Produktive Sackgasse, queere Ästhetik

Dass jedoch die Sackgasse produktiv sein kann, verdeutlicht die Kulturtheoretikerin Lauren Berlant, wenn sie sagt, dass das Konzept der Gegenwart als Sackgasse verschiedene Optionen der Unterbrechung von Normen bereit hält, zumal wenn es um die Reproduktion von Leben geht. Und Jack Halberstam – Ikone queerer Low Theory –  sieht in dem Ethos der Resignation dem Stillstand gegenüber eine spezifische Form queerer Ästhetik realisiert. Ein solches Beispiel queerer Ästhetik ist Julischka Stengeles  Version eines Pig-ups.

In der Installation, von der die Selbstportraits zeugen, veranschaulichen sich die im queeren Körper verkreuzenden Diskursläufe: die nicht mehr eindeutig zu ziehende Grenze zwischen Schwein und fat femininity, anthropomorphisierter Animalität und trans-korporalisierten Menschseins, Skulptur und Performance ‚ereignete’ sich im Stillstand.

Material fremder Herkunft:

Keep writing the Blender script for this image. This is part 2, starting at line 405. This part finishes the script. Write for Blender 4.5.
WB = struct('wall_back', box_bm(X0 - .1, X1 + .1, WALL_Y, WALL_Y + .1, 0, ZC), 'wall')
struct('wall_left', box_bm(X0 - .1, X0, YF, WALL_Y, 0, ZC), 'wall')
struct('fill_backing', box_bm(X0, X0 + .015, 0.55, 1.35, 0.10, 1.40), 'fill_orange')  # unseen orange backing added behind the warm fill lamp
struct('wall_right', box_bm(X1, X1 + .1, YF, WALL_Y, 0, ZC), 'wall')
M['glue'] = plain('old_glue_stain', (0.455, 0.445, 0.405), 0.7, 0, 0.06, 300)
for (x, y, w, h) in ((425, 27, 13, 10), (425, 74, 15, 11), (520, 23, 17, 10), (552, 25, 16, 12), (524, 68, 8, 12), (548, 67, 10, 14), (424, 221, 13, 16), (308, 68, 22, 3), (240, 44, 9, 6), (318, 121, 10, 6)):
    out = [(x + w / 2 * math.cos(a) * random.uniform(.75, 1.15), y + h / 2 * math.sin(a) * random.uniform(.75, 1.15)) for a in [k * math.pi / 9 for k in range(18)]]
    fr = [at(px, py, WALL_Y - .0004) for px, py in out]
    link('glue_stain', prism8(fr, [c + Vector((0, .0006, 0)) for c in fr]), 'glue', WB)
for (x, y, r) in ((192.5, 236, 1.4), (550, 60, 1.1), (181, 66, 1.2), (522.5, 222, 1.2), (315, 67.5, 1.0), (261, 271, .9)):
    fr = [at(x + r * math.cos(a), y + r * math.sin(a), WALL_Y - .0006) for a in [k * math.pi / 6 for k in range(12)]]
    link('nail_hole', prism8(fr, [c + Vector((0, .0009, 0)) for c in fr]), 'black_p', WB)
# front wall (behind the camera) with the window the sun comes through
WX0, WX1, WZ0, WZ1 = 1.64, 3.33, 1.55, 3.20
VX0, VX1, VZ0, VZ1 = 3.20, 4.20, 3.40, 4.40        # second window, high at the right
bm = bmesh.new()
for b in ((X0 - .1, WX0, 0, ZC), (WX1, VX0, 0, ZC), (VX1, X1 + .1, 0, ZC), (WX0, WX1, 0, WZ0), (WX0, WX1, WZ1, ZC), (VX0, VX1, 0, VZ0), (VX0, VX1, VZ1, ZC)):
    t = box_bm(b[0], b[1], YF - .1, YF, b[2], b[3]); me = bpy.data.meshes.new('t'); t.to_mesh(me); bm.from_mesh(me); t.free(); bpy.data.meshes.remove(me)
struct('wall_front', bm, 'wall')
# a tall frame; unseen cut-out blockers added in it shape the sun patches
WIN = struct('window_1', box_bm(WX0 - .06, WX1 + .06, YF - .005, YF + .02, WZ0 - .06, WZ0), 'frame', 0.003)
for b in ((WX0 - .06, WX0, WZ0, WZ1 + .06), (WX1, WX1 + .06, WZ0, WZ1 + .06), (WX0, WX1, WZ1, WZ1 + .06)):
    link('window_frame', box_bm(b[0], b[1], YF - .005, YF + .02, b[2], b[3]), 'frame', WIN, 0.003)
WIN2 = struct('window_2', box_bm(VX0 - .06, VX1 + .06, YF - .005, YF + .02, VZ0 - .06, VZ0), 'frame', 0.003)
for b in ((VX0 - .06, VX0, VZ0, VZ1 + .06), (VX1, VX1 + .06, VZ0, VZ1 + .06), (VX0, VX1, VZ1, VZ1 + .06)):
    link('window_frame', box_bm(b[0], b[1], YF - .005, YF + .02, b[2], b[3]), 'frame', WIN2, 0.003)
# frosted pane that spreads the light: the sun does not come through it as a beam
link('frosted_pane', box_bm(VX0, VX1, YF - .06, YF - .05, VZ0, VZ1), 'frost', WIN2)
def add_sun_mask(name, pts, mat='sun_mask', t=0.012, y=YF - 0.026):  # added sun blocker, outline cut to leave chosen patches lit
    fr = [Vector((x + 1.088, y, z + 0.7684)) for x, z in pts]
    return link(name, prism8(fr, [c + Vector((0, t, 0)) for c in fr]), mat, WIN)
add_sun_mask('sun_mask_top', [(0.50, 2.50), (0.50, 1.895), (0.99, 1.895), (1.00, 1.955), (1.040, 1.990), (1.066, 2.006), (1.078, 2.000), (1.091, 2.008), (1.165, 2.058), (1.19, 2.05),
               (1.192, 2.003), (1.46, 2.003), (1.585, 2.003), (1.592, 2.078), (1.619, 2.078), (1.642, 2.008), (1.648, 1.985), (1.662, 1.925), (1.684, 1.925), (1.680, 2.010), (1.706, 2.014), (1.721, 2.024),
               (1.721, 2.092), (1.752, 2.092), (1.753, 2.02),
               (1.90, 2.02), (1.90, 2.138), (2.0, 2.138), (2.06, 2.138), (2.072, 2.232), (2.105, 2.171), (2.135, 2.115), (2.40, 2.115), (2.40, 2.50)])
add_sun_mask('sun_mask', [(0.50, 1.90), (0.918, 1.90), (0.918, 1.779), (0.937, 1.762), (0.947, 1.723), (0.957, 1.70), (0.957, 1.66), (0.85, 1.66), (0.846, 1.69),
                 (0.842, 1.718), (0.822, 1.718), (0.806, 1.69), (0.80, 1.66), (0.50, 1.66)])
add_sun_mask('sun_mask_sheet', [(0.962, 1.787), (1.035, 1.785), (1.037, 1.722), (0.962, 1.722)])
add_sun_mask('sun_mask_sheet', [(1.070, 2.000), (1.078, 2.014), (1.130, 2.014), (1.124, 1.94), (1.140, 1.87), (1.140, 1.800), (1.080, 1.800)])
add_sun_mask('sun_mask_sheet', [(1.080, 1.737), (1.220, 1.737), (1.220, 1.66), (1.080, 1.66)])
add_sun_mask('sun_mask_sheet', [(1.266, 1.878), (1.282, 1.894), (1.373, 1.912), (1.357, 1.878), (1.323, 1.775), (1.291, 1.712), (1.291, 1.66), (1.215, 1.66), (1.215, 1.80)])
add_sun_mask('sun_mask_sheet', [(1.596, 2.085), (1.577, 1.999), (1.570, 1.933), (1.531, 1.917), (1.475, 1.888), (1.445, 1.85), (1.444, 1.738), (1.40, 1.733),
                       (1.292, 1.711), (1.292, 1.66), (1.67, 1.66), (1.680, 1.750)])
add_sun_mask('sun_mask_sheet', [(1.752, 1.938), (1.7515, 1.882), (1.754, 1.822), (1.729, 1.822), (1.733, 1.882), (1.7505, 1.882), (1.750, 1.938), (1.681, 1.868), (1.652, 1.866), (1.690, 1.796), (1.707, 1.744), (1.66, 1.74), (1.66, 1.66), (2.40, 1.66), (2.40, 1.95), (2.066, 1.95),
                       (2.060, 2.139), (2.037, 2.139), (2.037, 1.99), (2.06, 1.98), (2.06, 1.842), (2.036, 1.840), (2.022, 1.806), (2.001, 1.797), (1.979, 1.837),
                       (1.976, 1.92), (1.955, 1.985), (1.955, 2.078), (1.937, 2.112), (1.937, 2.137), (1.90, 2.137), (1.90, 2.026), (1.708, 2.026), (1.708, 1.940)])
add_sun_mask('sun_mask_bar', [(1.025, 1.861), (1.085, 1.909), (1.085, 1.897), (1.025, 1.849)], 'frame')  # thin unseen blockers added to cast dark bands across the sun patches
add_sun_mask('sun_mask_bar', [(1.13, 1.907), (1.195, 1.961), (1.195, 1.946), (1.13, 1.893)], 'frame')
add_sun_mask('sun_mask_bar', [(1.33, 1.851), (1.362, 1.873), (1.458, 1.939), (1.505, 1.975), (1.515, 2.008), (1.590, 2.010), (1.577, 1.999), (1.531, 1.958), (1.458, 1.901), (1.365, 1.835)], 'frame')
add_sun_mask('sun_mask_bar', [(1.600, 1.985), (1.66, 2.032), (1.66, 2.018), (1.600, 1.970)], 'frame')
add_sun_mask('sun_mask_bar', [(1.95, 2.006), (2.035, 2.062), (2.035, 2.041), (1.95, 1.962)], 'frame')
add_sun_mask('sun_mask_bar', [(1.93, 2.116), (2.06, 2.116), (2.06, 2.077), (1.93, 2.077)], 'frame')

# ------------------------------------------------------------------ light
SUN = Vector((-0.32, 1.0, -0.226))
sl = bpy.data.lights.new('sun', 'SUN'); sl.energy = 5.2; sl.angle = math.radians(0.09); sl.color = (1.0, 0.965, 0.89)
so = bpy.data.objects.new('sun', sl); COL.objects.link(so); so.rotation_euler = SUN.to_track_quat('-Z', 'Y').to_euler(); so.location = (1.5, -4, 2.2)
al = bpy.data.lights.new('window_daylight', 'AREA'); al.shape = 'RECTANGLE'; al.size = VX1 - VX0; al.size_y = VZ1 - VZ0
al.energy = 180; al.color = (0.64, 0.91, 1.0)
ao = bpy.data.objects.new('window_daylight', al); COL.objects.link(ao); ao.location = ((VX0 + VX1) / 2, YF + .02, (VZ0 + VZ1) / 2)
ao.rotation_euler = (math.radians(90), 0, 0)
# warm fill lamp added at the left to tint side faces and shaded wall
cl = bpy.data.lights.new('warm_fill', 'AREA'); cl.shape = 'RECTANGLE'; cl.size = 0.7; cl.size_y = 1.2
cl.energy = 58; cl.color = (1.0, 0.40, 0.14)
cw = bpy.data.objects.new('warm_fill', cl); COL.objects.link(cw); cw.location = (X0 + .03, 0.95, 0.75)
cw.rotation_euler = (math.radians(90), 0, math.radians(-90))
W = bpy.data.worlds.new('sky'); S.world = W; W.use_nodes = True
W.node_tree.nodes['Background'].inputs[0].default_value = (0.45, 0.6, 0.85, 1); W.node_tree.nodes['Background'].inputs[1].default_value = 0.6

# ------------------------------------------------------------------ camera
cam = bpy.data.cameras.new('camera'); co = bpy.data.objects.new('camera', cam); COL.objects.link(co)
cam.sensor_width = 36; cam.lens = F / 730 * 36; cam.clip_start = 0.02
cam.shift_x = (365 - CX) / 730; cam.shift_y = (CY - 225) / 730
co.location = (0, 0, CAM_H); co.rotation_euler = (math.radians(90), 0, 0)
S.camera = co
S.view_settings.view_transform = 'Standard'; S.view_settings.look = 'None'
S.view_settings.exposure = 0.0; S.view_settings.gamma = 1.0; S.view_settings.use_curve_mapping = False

Stengele verharrte so lange wie möglich in verschiedenen Positionen, drosselte ihren Atem und ließ in der Ausdehnung von Zeit Raum für die Interpretation eines Körpers, der die widersprüchlichen Politiken von Exzess (Massentierhaltung) und Eat-Smart (Selbstoptimierung/Fat Shaming) vereint. Insbesondere das verlangsamte Spiel der Überblendung typischer Posen der Dar- und Ausstellung des weiblichen Akts und tierischen Körpers lässt den Kunstraum zur Grünen Woche mutieren und die Grüne Woche zum Ort einer Ästhetik werden, der uns die Produktion einer Gegenwart ohne Zukunft lehrt. Diese Arbeit von Stengele jedoch stiftet eine Zukunft an und zwar eine, in der wir etwas begehren können, das sich nicht den aktuellen Bedingungen unserer Realität anpasst – selbst wenn dies impliziert „to feel like an outcast in your own time…“, wie der Gespensterforscher Mark Fisher es formuliert.